O grande dilema é que o pecado bate à porta, insistentemente. Bergman constrói perigosamente a imagem do homem na sua luta incessante para se livrar do pecado, sem, talvez, se dar conta, o homem, de que não é o pecado o seu grande problema, já que Deus estará sempre pronto para perdoar. O problema é a culpa. E culpa não se perdoa. Porque a culpa está ligada à natureza humana e não à natureza divina. É como se a culpa estivesse fora do alcance de Deus. Esse é o homem solitário de Bergman.

Baseando-se numa balada medieval, mais uma vez Bergman constrói um filme carregado de significados e simbolismos, onde a relação do homem com o homem vem permeada de códigos incompreensíveis, cujos significados só passamos a conhecer quando deflagrado o conflito.
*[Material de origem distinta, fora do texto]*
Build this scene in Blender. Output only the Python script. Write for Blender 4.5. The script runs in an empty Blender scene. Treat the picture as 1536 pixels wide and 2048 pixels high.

No entanto, os códigos continuarão indecifráveis, para que novas tragédias sejam preparadas. A única coisa que pressentimos é que alguém sempre terá que mover a desgraça. E para isso, alguém dentre nós, à revelia, será o escolhido. Esse é o roteiro da vida.

Cada vez que assistimos a um filme de Bergman, mais nos sentimos indefesos, e confusos, porque podemos controlar as imagens que nos são apresentadas, mas não as forças que motivam estas imagens. É provável que nem mesmo Bergman tivesse esse controle. E ele não tinha. Nem ele, nem ninguém. Por uma razão simples. Somos perigosamente humanos.